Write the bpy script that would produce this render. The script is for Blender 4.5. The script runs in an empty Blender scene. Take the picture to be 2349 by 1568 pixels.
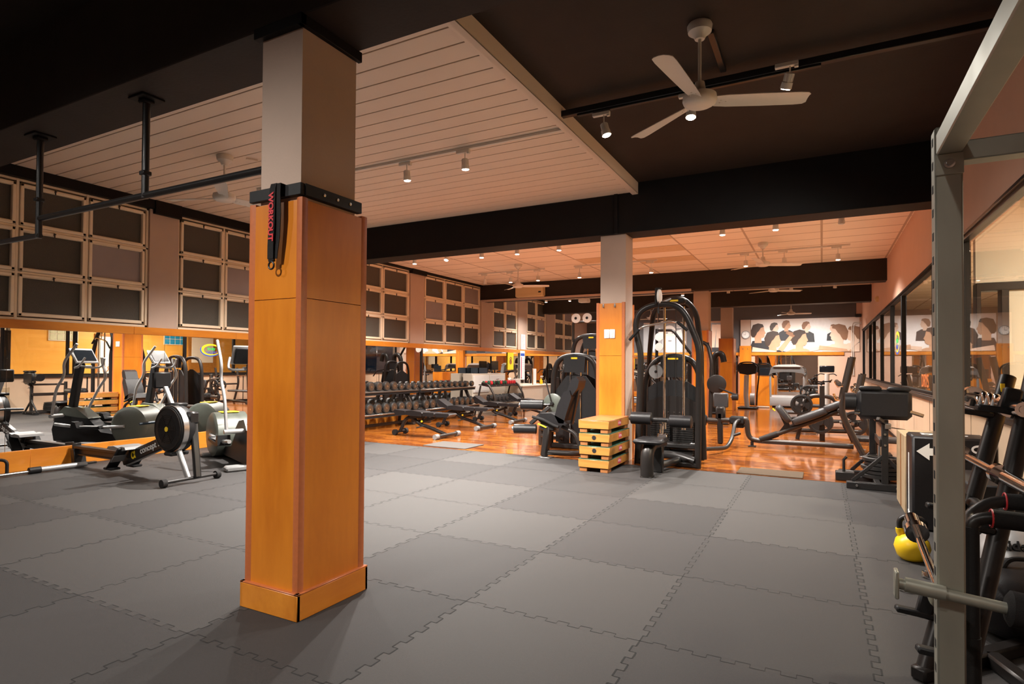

==

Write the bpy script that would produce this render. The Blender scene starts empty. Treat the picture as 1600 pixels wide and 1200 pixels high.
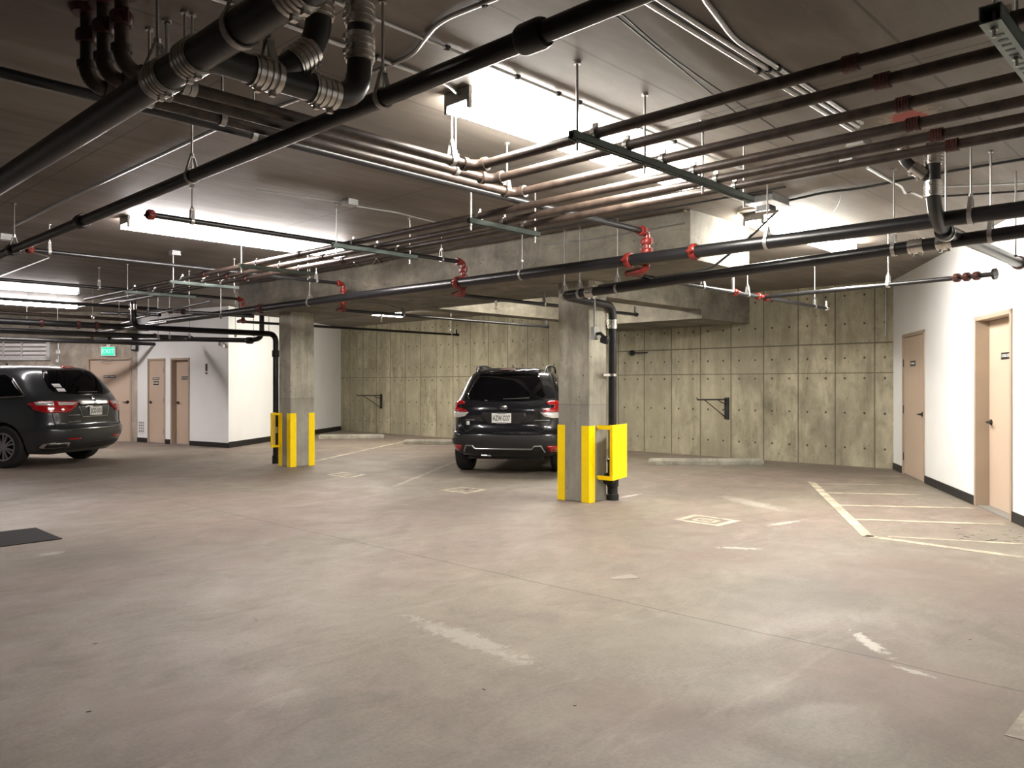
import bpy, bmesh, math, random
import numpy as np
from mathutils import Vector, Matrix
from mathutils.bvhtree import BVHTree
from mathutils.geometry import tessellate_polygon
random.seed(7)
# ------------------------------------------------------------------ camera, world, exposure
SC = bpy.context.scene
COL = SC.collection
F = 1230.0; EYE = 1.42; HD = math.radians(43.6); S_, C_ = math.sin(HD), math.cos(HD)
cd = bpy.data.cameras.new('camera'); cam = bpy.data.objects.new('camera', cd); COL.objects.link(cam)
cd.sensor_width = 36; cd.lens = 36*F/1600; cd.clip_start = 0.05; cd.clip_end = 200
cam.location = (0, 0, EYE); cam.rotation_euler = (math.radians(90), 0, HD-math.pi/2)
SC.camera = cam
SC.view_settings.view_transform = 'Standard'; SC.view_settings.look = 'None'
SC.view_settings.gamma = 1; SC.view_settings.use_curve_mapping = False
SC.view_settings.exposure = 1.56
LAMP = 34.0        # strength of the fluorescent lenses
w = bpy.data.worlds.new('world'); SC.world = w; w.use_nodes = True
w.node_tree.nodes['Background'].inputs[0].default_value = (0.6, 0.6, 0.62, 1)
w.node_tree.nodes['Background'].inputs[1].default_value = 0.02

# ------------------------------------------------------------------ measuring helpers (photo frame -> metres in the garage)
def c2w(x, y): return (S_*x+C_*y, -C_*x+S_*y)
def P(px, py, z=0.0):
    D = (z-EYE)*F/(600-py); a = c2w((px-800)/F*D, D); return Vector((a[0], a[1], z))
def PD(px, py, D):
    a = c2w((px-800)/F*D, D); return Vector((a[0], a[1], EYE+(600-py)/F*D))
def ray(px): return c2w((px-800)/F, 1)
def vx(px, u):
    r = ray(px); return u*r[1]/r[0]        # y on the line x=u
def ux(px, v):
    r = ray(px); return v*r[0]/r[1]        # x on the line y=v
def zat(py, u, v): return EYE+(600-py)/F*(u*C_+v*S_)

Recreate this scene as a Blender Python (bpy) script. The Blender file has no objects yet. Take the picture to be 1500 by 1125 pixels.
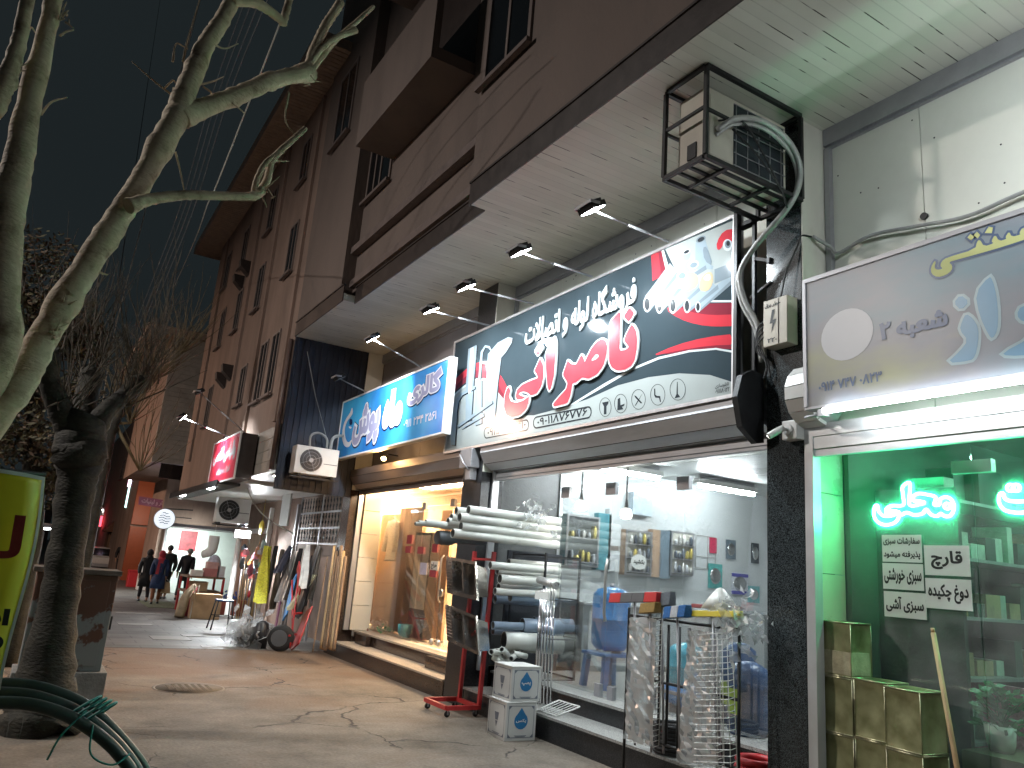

==

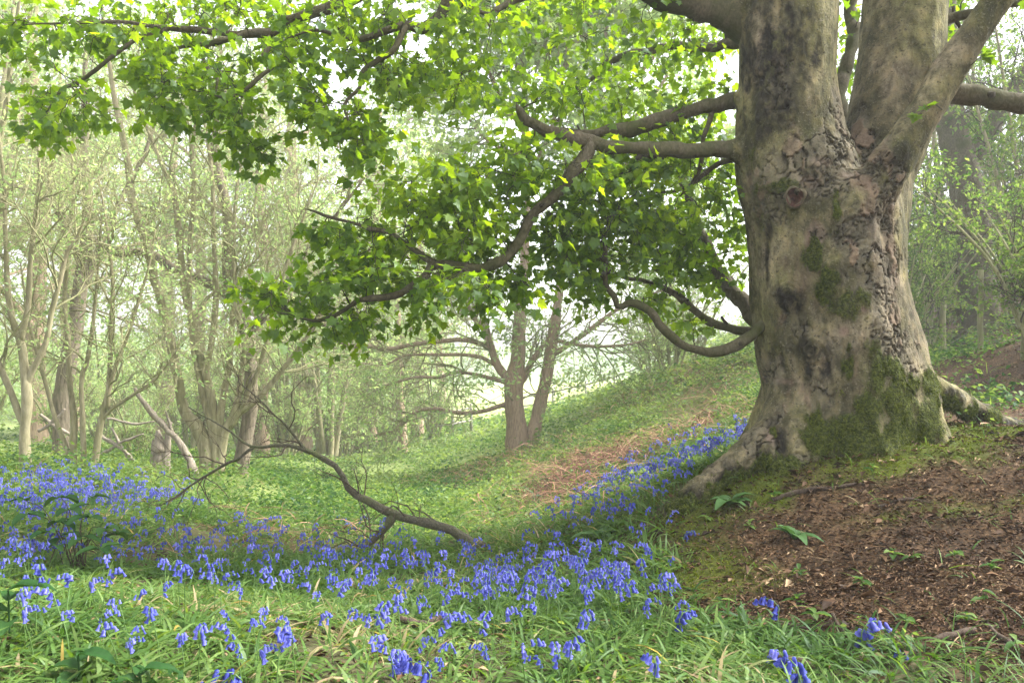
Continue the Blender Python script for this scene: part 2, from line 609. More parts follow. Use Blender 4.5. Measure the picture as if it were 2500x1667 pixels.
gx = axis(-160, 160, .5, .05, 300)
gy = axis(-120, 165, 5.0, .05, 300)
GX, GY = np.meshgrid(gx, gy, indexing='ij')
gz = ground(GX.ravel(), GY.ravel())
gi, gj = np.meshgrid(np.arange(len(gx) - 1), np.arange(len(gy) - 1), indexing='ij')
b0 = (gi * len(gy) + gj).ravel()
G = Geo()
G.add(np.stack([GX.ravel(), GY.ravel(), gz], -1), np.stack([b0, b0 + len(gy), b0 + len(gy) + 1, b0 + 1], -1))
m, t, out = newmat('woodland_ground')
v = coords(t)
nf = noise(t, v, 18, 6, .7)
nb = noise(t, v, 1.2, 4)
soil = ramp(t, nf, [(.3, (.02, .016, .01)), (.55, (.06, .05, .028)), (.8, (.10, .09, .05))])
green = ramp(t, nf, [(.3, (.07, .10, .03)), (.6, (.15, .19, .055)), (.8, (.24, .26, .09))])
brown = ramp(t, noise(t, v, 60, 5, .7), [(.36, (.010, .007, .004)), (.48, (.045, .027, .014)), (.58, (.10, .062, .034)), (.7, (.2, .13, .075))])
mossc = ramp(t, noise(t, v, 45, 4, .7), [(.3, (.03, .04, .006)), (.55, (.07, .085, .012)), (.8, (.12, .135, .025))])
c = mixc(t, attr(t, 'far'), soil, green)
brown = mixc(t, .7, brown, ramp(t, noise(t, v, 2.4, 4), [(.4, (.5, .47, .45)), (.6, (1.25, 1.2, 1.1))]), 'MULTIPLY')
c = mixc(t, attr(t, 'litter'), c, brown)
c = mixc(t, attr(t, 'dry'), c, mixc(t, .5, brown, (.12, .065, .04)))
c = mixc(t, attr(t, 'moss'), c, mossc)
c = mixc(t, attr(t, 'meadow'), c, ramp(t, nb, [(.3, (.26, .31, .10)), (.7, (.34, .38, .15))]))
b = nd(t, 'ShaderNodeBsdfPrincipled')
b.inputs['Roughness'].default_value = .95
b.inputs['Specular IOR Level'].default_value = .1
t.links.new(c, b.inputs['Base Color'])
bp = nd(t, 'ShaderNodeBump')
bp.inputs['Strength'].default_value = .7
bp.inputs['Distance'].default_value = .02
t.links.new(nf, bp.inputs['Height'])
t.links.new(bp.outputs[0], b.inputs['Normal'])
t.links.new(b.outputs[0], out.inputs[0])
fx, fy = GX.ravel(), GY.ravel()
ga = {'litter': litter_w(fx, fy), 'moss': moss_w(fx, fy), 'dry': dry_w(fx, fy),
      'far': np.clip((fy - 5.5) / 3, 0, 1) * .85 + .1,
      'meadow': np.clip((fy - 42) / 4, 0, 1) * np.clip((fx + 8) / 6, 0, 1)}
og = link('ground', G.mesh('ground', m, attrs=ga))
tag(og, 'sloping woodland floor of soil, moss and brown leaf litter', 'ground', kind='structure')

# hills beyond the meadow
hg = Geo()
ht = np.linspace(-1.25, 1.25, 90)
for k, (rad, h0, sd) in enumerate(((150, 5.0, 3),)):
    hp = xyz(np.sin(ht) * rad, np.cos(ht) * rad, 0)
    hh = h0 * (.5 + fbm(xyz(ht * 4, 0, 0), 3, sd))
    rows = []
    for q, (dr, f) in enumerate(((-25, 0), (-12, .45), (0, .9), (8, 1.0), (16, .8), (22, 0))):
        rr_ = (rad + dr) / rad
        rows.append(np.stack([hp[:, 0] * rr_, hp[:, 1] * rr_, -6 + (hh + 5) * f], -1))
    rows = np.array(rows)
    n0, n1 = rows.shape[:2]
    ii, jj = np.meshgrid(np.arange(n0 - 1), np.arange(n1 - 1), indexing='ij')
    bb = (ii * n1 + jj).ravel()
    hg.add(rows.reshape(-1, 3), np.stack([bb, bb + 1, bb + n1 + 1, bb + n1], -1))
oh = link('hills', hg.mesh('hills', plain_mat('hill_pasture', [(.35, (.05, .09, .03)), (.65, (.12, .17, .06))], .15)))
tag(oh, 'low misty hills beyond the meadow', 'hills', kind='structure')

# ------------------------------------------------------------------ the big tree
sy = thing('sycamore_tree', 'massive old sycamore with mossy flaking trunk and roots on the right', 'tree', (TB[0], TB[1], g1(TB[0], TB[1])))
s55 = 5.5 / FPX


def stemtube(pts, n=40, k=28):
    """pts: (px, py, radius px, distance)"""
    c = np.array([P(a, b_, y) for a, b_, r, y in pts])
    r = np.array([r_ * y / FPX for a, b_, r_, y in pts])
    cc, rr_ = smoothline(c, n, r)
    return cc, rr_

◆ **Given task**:
From the entries above, select each line containing the string "Python".

◆ **Complete answer**:
Recreate this scene as a Blender Python (bpy) script. The Blender file has no objects yet. Take the picture to be 1500 by 1125 pixels.
Continue the Blender Python script for this scene: part 2, from line 609. More parts follow. Use Blender 4.5. Measure the picture as if it were 2500x1667 pixels.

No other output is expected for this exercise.